↓↓↓

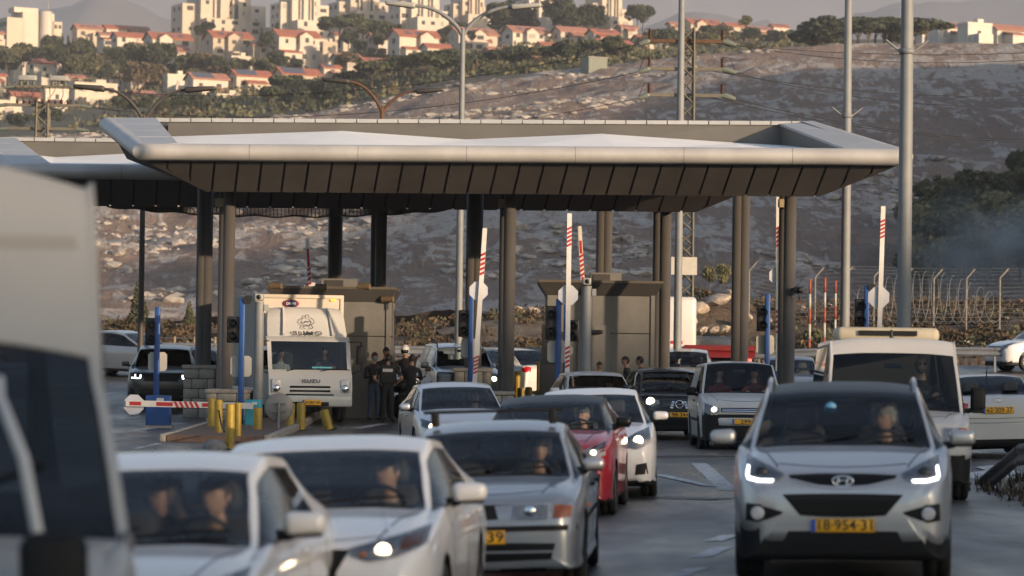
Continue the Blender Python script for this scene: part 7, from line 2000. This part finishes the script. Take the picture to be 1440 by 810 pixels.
# cargo box
mb = MB(); mb.box((0, 4.15, 2.0), (2.24, 4.5, 2.35)); bx_ = mb.build('cargo_box', M_box, tr)
for sx in (-1, 1):
    mb = MB(); mb.box((sx * 1.125, 4.15, 2.0), (.03, 4.45, 2.3)); mb.build('side_skin', M_boxs, bx_)
    mb = MB(); mb.rbox((sx * 1.08, 1.92, 2.0), (.10, .10, 2.36), .02); mb.build('corner_rail', M_box, bx_)
mb = MB(); mb.rbox((0, 1.90, 3.14), (2.26, .08, .10), .02); mb.build('top_rail', M_box, bx_)
mb = MB(); mb.rbox((.86, 1.86, 3.06), (.14, .05, .05), .02); mb.build('marker_lamp', mat('marker_orange', (.7, .25, .03), .3, emit=(1, .35, .05), estr=1.2), bx_)
mb = MB(); mb.lathe([(.001, 0), (.17, 0), (.17, .01), (.001, .01)], (0, 0, 0), 'y', 28); mb.v = [(q[0] * 1.25, q[1], q[2] * .62) for q in mb.v]; lo = mb.build('oval_logo', mat('logo_blue', (.03, .04, .12), .5), bx_, (-.22, 1.875, 2.96))
mb = MB(); mb.lathe([(.135, -.012), (.155, -.012), (.155, -.006)], (0, 0, 0), 'y', 28); mb.v = [(q[0] * 1.3, q[1], q[2] * .62) for q in mb.v]; mb.build('logo_ring', mat('logo_red', (.40, .03, .03), .5), bx_, (-.22, 1.875, 2.96))
link('logo_lettering', text_mesh('DR.PRI', .085, mat('logo_white', (.7, .7, .7), .5), .003), bx_, (-.22, 1.858, 2.955), (math.pi / 2, 0, 0))
me = text_mesh('SUMO', .20, M_ink, .004, 1.15); link('lettering', me, tr, (-.02, .475, 2.20), (math.pi / 2 - .25, 0, 0), (1.25, .75, 1))
mb = MB()   # outlined wrestler
for st in ([(-.10, .0), (-.17, .06), (-.14, .14), (-.07, .17)], [(.10, .0), (.17, .06), (.14, .14), (.07, .17)], [(-.05, .17), (-.03, .24), (.03, .24), (.05, .17)], [(-.10, .05), (-.05, .09), (.0, .07), (.05, .09), (.10, .05)], [(-.08, .0), (-.13, -.08), (-.06, -.1)], [(.08, .0), (.13, -.08), (.06, -.1)], [(-.08, 0), (0, -.03), (.08, 0)]):
    mb.tube([(a, .62 + b_ * .58 - .035, 2.42 + b_) for a, b_ in st], .009, 4)
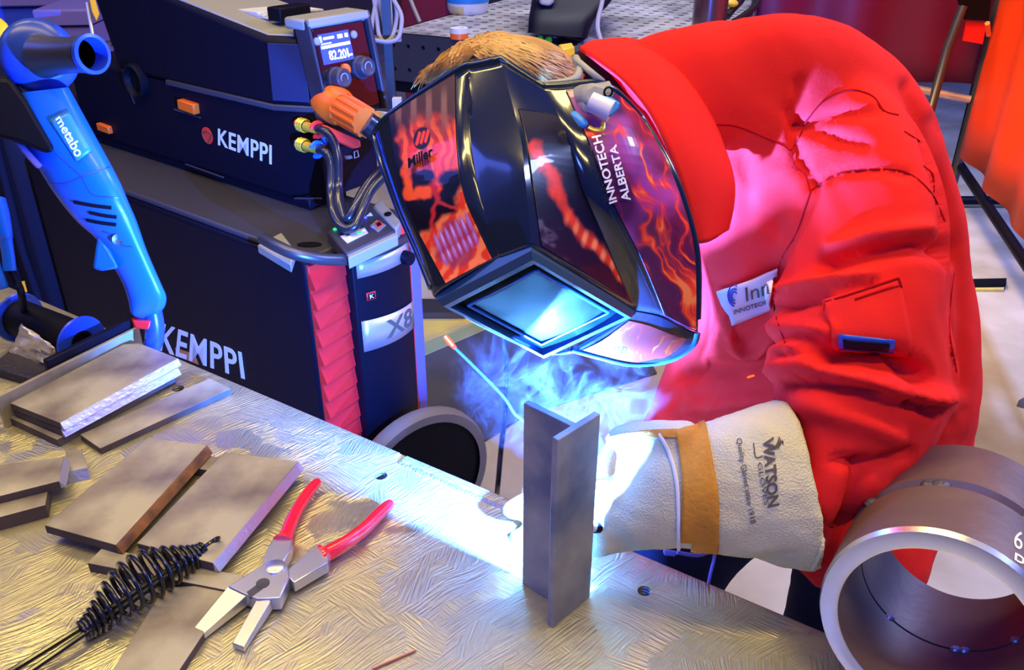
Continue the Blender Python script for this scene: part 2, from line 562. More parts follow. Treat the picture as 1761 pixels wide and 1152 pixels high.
# ------------------------------------------------------------------ the setting
mb = MB(); mb.box((-6, -3, -0.05), (13, 0, 0), (0, 12, 0), (0, 0, 0.05))
tag(mb.build('floor', 'floor'), 'bare concrete workshop floor', kind='structure')
mb = MB(); mb.box((-6, 8.9, 0), (13, 0, 0), (0, 0.1, 0), (0, 0, 4))
tag(mb.build('wall_back', 'wall'), kind='structure')
mb = MB(); mb.box((-6.1, -3, 0), (0.1, 0, 0), (0, 12, 0), (0, 0, 4))
tag(mb.build('wall_left', 'wall'), kind='structure')

def floor_patch(name, px, m, h, label, cat, kind=None):
    mb = MB()
    mb.prism([onz(x, y, h) for x, y in px], (0, 0, -h + 0.0005))
    o = mb.build(name, m, bevel=min(0.003, h * 0.3))
    return tag(o, label, cat, kind=kind)
floor_patch('floor_mat', [(690, 610), (860, 540), (1060, 520), (1130, 640), (905, 712), (765, 800), (690, 800)], 'mat', 0.008,
            'dark blue grey rubber mat on the floor beside the welding machine', 'mat')
floor_patch('trim_1', [(690, 605), (690, 560), (830, 470), (1000, 440), (1000, 478), (860, 536)], 'yellowpaint', 0.003, 'yellow painted floor band', None, 'structure')
floor_patch('trim_2', [(690, 628), (690, 607), (860, 538), (1000, 500), (1000, 520), (860, 556)], 'greenpaint', 0.0095, 'green painted floor line', None, 'structure')
t = empty('floor_strip', onz(1700, 490, 0), 'short black strip with yellow edge lying on the floor at the right', 'floor strip')
mb = MB(); mb.prism([onz(x, y, 0.03) for x, y in ((1650, 480), (1731, 478), (1731, 487), (1650, 488))], (0, 0, -0.03)); mb.build('strip', 'rubber', t)
mb = MB(); mb.prism([onz(x, y, 0.012) for x, y in ((1650, 489), (1729, 488), (1726, 498), (1650, 497))], (0, 0, -0.012)); mb.build('edging', 'yellowpaint', t)
floor_patch('floor_stain', [(1752, 688), (1770, 678), (1790, 700), (1775, 706), (1748, 698)], 'mat', 0.002, 'small dark patch on the floor at the right edge', 'floor patch')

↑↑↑

Only the lines from the one with "Continue the Blender Python script for this scene: part 2, from" to the one with "tag(mb.build('wall_left', 'wall'), kind='structure')" are wanted; extract them exactly, both ends included.

Continue the Blender Python script for this scene: part 2, from line 562. More parts follow. Treat the picture as 1761 pixels wide and 1152 pixels high.
# ------------------------------------------------------------------ the setting
mb = MB(); mb.box((-6, -3, -0.05), (13, 0, 0), (0, 12, 0), (0, 0, 0.05))
tag(mb.build('floor', 'floor'), 'bare concrete workshop floor', kind='structure')
mb = MB(); mb.box((-6, 8.9, 0), (13, 0, 0), (0, 0.1, 0), (0, 0, 4))
tag(mb.build('wall_back', 'wall'), kind='structure')
mb = MB(); mb.box((-6.1, -3, 0), (0.1, 0, 0), (0, 12, 0), (0, 0, 4))
tag(mb.build('wall_left', 'wall'), kind='structure')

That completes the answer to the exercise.